Platt does concede that today the songs don’t all sound exactly the way they might have ten years ago. “There are definitely little differences in instrumentation, just as the band has grown and changed a little bit,” she says. “But above all, I’ve just gotten more comfortable in my voice. I don’t sound like such a shaky kid.”
Live at the Grey Eagle isn’t just a “greatest hits onstage” collection; the Honeycutters serve up three previously unreleased songs. “’18 Wheels,’ ‘The Low Road’ and ‘Holy Wall’ are all brand new,” Platt says. And the band reinvents some older songs – “Carolina,” from its 2015 album Me Oh My for example – giving them new and different arrangements. And though the live recording showcases Platt’s heartfelt, classic country-influenced songwriting, a pair of left-field covers make the album an even more varied set.
Platt says that the Bee Gees’ “To Love Somebody” – a hit single from the Gibb brothers’ pre-disco days – is “a song that we had been covering on the road a lot last year. It just felt like something I wanted to record because I like singing it. And the band appends its reading of Platt’s “Diamond in the Rough” (originally on the group’s self-titled 2017 album) with a cover of the Rolling Stones’ “You Can’t Always Get What You Want.”

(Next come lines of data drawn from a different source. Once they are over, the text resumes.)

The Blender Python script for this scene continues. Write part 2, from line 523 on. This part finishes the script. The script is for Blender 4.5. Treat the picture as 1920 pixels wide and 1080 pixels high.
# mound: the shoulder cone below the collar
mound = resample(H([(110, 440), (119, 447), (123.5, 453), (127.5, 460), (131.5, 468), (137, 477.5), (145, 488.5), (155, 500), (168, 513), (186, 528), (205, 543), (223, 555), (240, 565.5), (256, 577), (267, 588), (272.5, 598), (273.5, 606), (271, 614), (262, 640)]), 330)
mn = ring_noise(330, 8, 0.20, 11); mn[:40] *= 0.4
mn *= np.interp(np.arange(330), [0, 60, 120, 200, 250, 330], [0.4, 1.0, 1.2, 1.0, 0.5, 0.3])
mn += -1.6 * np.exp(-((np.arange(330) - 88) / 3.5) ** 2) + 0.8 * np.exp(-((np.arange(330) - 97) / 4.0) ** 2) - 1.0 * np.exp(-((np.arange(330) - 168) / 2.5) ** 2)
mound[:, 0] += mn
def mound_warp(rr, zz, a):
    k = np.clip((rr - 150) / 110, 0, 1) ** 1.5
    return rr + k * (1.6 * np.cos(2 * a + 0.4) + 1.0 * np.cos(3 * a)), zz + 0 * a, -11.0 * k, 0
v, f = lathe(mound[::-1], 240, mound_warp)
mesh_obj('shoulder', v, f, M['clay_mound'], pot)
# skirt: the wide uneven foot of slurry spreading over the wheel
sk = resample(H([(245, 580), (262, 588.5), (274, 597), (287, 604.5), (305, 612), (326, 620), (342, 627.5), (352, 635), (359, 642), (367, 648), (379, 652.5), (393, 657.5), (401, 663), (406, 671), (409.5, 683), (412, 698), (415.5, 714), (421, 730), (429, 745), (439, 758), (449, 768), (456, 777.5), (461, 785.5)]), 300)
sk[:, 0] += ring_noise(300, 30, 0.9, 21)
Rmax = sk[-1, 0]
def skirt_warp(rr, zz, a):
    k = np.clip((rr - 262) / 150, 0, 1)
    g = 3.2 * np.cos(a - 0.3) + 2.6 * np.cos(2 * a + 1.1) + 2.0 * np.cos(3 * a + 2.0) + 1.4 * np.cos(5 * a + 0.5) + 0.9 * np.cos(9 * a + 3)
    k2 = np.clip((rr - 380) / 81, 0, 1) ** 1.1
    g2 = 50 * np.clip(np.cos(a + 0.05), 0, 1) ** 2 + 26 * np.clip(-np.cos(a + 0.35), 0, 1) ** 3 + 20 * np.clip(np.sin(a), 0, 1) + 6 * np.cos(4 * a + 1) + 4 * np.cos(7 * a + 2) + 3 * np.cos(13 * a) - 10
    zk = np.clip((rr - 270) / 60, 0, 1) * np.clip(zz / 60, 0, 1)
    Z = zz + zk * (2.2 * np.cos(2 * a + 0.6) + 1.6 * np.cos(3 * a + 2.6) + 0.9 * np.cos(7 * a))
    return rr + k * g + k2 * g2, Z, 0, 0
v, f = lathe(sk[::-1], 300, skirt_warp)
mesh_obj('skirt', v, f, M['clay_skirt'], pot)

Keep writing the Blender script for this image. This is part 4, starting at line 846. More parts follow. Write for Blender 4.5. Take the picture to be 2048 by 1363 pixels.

Platt explains how the medley came about. “The first time I ever played ‘Diamond in the Rough’ for my buddy Kevin Smith, he started poking fun at me, because the chords are basically the same. He said, ‘You know what you gotta do…’ But for a long time we didn’t do it.”
The occasion of recording the Honeycutters’ first live album seemed like a perfect opportunity. “You can’t do it better than the Stones,” Platt admits, “but it’s kind of funny: ‘Here’s the same chords!’ It’s a fun thing to do.”
The Honeycutters are hometown music scene boosters; as the group tours, other acts associated with Asheville are often booked as openers; locals Tina and Her Pony, Zoe & Cloyd and Pierce Edens are on bills with the band this summer. And for several years now, touring is a big part of what it means to be Amanda Anne Platt & the Honeycutters. The live album gives listeners at home a taste of that.
As enjoyable as the band’s previous albums are, Live at the Grey Eagle manages to document something that a studio recording can’t capture: the musicians’ rapport with the audience. “Whatever all the crazy, stressful, annoying parts of doing music for a living are,” Platt says, “it’s still a privilege to get to do that. And I remind myself before each show: ‘I chose to be here. I’m glad to be here. This is what I love to do.’”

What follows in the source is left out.